Neste clima de exemplo, de alegria serena, de ajudas talvez pequenas mas freqüentes, de trabalho bem feito, ser‑nos‑á fácil levar ao Senhor os que convivem ou trabalham conosco. E essa ação apostólica paciente e constante, apoiada na integridade da conduta, é também peça fundamental na busca do nosso destino eterno: “Aquele que devolve ao redil uma ovelha errante garante para si próprio um advogado poderoso diante de Deus”7.

III. PARA VIBRARMOS, para sermos fermento, é necessário que cresçamos na união com Cristo. Não podemos perder essa força interior que nos dá impulso para levarmos a cabo um apostolado que só pode ter por origem o amor a Deus. Sem essa união, todo o trabalho e todo o esforço convertem‑se em agitação estéril e transitória. Sempre houve quem imaginasse presunçosamente que ia transformar o mundo mediante as suas próprias forças; mas não demorou muito a ver a inconsistência dos seus propósitos. Nunca se deixam de cumprir aquelas palavras do Senhor: Sem Mim, nada podeis fazer8.

“Se a levedura não fermenta, apodrece.
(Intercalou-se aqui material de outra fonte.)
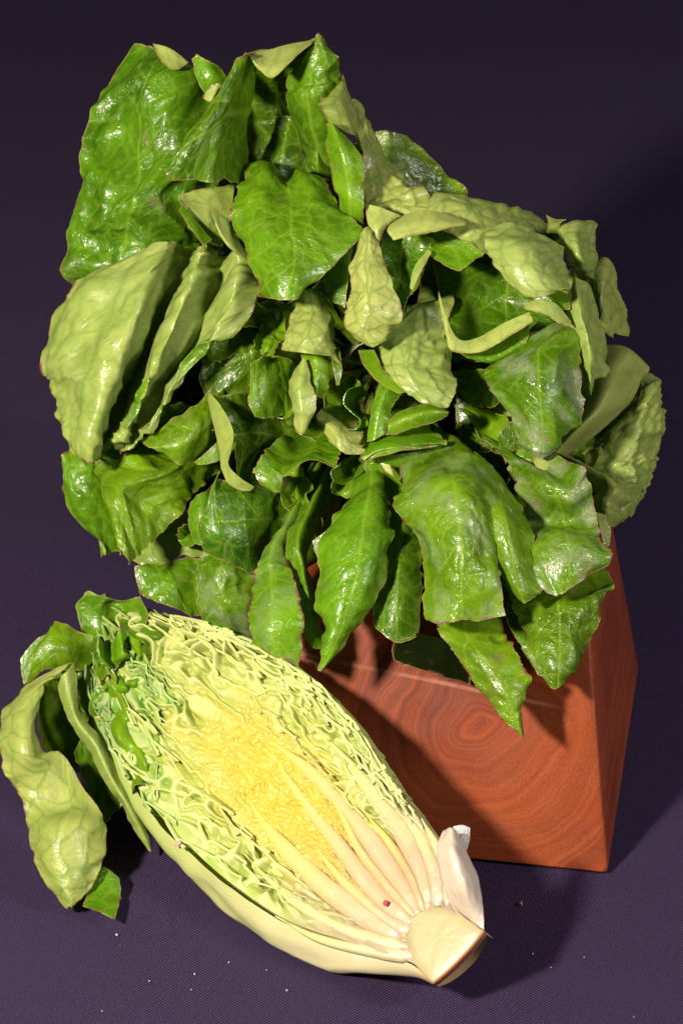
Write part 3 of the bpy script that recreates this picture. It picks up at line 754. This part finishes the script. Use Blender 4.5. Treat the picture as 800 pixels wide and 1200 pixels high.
# stem
sv = []
nn = 24
for j, (zz, rr) in enumerate([(-240, 40), (-280, 52), (-330, 56), (-370, 48), (-390, 40), (-392, 20), (-392, .5)]):
    for i in range(nn):
        a = i / nn * 2 * math.pi
        sv.append((440 + rr * math.cos(a) * (1 + .06 * math.sin(3 * a)), 440 - (zz + 240) * .1 + rr * math.sin(a), zz))
sf = [(j * nn + i, j * nn + (i + 1) % nn, (j + 1) * nn + (i + 1) % nn, (j + 1) * nn + i) for j in range(6) for i in range(nn)]
mesh_obj('stem', P3(sv), sf, [M_SHELL], head, attrs={'tint': np.tile([.62, .62, .36, 1], (len(sv), 1))})

# ================================================================== HALVED LETTUCE
A_ = P3([540, 1110, 268]); B_ = P3([150, 790, -62]); C_ = P3([445, 855, 117])
nrm = np.cross(B_ - A_, C_ - A_); nrm /= np.linalg.norm(nrm)
if nrm @ (CAM - A_) < 0: nrm = -nrm


def Q(px, py, h=0.0):
    """photo pixel on the cut plane, raised h pixels along its normal"""
    px = np.asarray(px, float); py = np.asarray(py, float)
    r = F + ((px - 400) * U / D)[..., None] * RT + ((600 - py) * U / D)[..., None] * UP
    t = ((A_ - CAM) @ nrm) / (r @ nrm)
    return CAM + r * t[..., None] + (np.asarray(h, float) * U)[..., None] * nrm


Lpts = [(504, 1151), (482, 1130), (440, 1116), (400, 1104), (335, 1082), (270, 1040), (215, 992), (168, 940), (134, 885), (112, 830), (104, 780)]
Rpts = [(564, 1090), (535, 1062), (522, 1018), (503, 975), (470, 930), (437, 880), (405, 835), (365, 795), (325, 768), (275, 742), (215, 722)]
Lc = arc_curve(Lpts, 200); Rc = arc_curve(Rpts, 200)


def face_px(s, t):
    s = np.clip(s, 0, 1.06) * 199
    i = np.clip(np.floor(s).astype(int), 0, 198); f = (s - i)[..., None]
    l = Lc[i] * (1 - f) + Lc[i + 1] * f; r = Rc[i] * (1 - f) + Rc[i + 1] * f
    t = np.asarray(t)[..., None]
    p = l * (1 - t) + r * t
    # the crown end is rounded
    e = np.clip((np.asarray(s) / 199 - .8) / .2, 0, 1.2)[..., None]
    ax = np.array([-.78, -.62])
    return p + ax * (e ** 1.5) * 46 * (4 * t * (1 - t)) 


def srgb(r, g, b):
    return np.array([((c / 255 + .055) / 1.055) ** 2.4 for c in (r, g, b)])


cWH, cYL, cPG, cGR, cDG, cPK = srgb(192, 175, 148), srgb(226, 208, 82), srgb(200, 210, 116), srgb(128, 178, 44), srgb(62, 122, 18), srgb(228, 206, 176)


def sm(x, a, b):
    x = np.clip((x - a) / (b - a), 0, 1)
    return x * x * (3 - 2 * x)


def face_col(s, t, px=None, py=None):
    s = np.asarray(s, float); t = np.asarray(t, float)
    n = vnoise(s * 14, t * 14, 0, 31) * .05
    r = np.abs(t - .52) * 2
    def mx(a, b, f): return a * (1 - f[..., None]) + b * f[..., None]
    c = np.broadcast_to(cPG, s.shape + (3,)).copy()
    heart = (1 - sm(r + n * 2, .16, .74)) * (1 - sm(s + n * 2, .58, .90)) * .95
    c = mx(c, cYL, heart)
    g = sm(s + n * 2 + (.52 - t) * .50 - (1 - r) * .05, .82, 1.04)
    c = mx(c, cGR, g)
    c = mx(c, cDG, sm(s + n * 2 + (.52 - t) * .50, 0.97, 1.16) * .9)
    c = mx(c, cWH, (1 - sm(s + n, .14, .52)) * (1 - .30 * heart))
    c = mx(c, srgb(190, 214, 120), sm(r, .72, .98) * sm(s, .2, .5) * (1 - g) * .6)
    return c


half = empty('halved_lettuce', tuple(table_pt(330, 1090)), 'romaine lettuce cut lengthwise, yellow heart showing, lying cut face up before the block', 'lettuce')


def rgba(c): return np.concatenate([c, np.ones(c.shape[:-1] + (1,))], -1).reshape(-1, 4)


# -- crinkled mass of folded leaves cut through: the cut edges stand up as meandering rims
ns, ntt = 680, 330
S, T = np.meshgrid(np.linspace(0.0, 1.03, ns), np.linspace(0.0, 1.0, ntt), indexing='ij')
pp = face_px(S, T)
pxx, pyy = pp[..., 0], pp[..., 1]
axd = np.array([-.76, -.65]); lat_ = (pxx - 540) * .65 - (pyy - 1110) * .76      # px across the axis
lon_ = -(pxx - 540) * .76 - (pyy - 1110) * .65                                      # px along it
r_ = np.abs(T - .52) * 2
heart = (1 - sm(r_, .34, .62)) * (1 - sm(S, .66, .82)) * sm(S, .16, .34)
wid_ = np.linalg.norm(face_px(S[:, 0], S[:, 0] * 0) - face_px(S[:, 0], S[:, 0] * 0 + 1), axis=1)[:, None]
fo = sm(S, .12, .42)
dx1 = 9 * vnoise(lon_ / 19, lat_ / 19, 0, 61); dy1 = 9 * vnoise(lon_ / 19, lat_ / 19, 4, 62)
big = 1.15 * vnoise((lon_ + dx1) / 32, (lat_ + dy1) / 26, 0, 63); mid_ = vnoise((lon_ + dx1) / 14, (lat_ + dy1) / 12, 0, 64)
Fq = T * 9.5 + fo * (1 - .55 * heart) * (.95 * big + .42 * mid_) + sm(S, .78, 1.0) * .8 * vnoise(lon_ / 34, lat_ / 34, 3, 65)
fr = np.abs(Fq - np.round(Fq)) * 2                     # 0 on a cut edge, 1 between two
lay = hsh(np.round(Fq).astype(np.int64), 3 + 0 * pxx.astype(np.int64), 0, 9)
gap = sm(vnoise(lon_ / 26, lat_ / 13, 7, 66), -.25, .75)      # how deep the pocket is
rimh = 1.5 + 2.6 * vnoise(lon_ / 26, lat_ / 26, 2, 67) + 3 * (lay - .5)
calm = sm(vnoise(lon_ / 48, lat_ / 30, 3, 72), -.45, .35)
pocket = -(2.5 + 10 * gap) * fo * (.45 + .55 * calm) - 3.5 * sm(.5 + .5 * np.sin(Fq * 3.14159 + 1), .2, .8) * fo
prof_ = (1 - sm(fr, .12, .72))
outer_h = rimh * prof_ * (.15 + .85 * fo) + (1 - fo) * .5 * np.sin(T * 90 + 2 * vnoise(S * 5, T * 9, 0, 3)) + pocket * (1 - prof_) + 1.8 * vnoise(lon_ / 6, lat_ / 6, 0, 68) * (1 - prof_)
wq = 1 - np.abs(vnoise((lon_ + dx1) / 8, (lat_ + dy1) / 7, 0, 8)) * 2.4
wq2 = 1 - np.abs(vnoise((lon_ + dx1) / 4.4, (lat_ + dy1) / 4, 0, 18)) * 2
ux, uy = lon_ / 12 + .9 * vnoise(lon_ / 13, lat_ / 13, 0, 41), lat_ / 9 + .9 * vnoise(lon_ / 13, lat_ / 13, 5, 42)
lump = np.sqrt(np.clip(voro(ux, uy, 43), 0, .7))
lump2 = np.sqrt(np.clip(voro(ux * 2.1, uy * 2.1, 44), 0, .7))
heart_h = -4 + 4.2 * lump * (1 + .6 * vnoise(lon_ / 15, lat_ / 12, 1, 45)) + 1.0 * lump2 + .7 * wq2 + 3 * fbm(pxx / 22, pyy / 22, 0, 9)
hh = outer_h * (1 - heart) + heart_h * heart
smooth_band = (1 - sm(T, .03, .15)) * (1 - sm(S, .62, .80))
hh = hh * (1 - smooth_band) + smooth_band * (1.5 + 3.0 * vnoise(lon_ / 46, lat_ / 9, 0, 71))
hh = hh * sm(S, .0, .12) - 34 * (sm(np.abs(T - .5) * 2, .955, 1.0))
hh = hh - 20 * sm(S, .97, 1.03)
G = Q(pxx, pyy, hh)
cc = face_col(S, T)
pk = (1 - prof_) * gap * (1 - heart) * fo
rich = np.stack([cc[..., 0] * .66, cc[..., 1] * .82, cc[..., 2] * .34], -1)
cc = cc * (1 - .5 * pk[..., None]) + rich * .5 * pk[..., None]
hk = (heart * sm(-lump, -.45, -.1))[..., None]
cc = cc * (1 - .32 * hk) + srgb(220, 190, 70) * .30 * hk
rimk = (prof_ * (1 - heart) * fo * .35)[..., None]
cc = cc * (1 - rimk) + srgb(232, 236, 180) * rimk
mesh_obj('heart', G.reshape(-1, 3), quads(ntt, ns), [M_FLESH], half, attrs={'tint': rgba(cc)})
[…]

Pode desaparecer, reavivando a massa; mas pode também desaparecer por se perder, num monumento à ineficácia e ao egoísmo”9. O cristão “apodrece” quando se deixa invadir pela tibieza no seu relacionamento com Deus, quando esmorece no cumprimento dos seus deveres religiosos, quando deixa de lutar contra os seus defeitos, um de cada vez, quando se desleixa em robustecer a sua formação religiosa mediante a leitura de livros de doutrina espiritual…; numa palavra, quando só tem tempo para pensar nas “suas coisas”, não nas de Deus.

Pelo contrário, cumpre a sua missão de fermento quem procura que a sua fé amorosa se manifeste em atos, quem experimenta a necessidade de alimentar continuamente o seu amor a Deus mediante a oração mental, a recepção freqüente dos sacramentos da Confissão e da Eucaristia e o cultivo do espírito de mortificação e penitência nas pequenas situações de cada dia… “É preciso que sejas «homem de Deus», homem de vida interior, homem de oração e de sacrifício. – O teu apostolado deve ser uma superabundância da tua vida «para dentro»”10.

Para sermos fermento eficaz na nossa vida de todos os dias, temos de olhar para Nossa Senhora, porque “a bem‑aventurada Virgem Maria, Rainha dos Apóstolos, é modelo perfeito desta vida espiritual e apostólica. Enquanto levou na terra uma vida igual à de todos, cheia de cuidados familiares e de trabalhos, estava intimamente associada ao Filho, cooperando de modo absolutamente singular na obra do Salvador”11.

(1) Mt 13, 31‑35; (2) São Josemaría Escrivá, Amigos de Deus, n. 257; (3) São Josemaría Escrivá, É Cristo que passa, n. 148; (4) São João Crisóstomo, Homilia sobre São Mateus, 46, 2; (5) Tertuliano, Apologético, 37; (6) São João Crisóstomo, Homilia 10 sobre a 1ª Epístola a Timóteo; (7) São Tomás de Villanueva, Sermão do domingo “in albis”, 1, c, págs. 900‑901; (8) Jo 15, 5; (9) São Josemaría Escrivá, Amigos de Deus, n. 258; (10) São Josemaría Escrivá, Caminho, n. 961; (11) Conc. Vat. II, Decr. Apostolicam actuositatem, 4.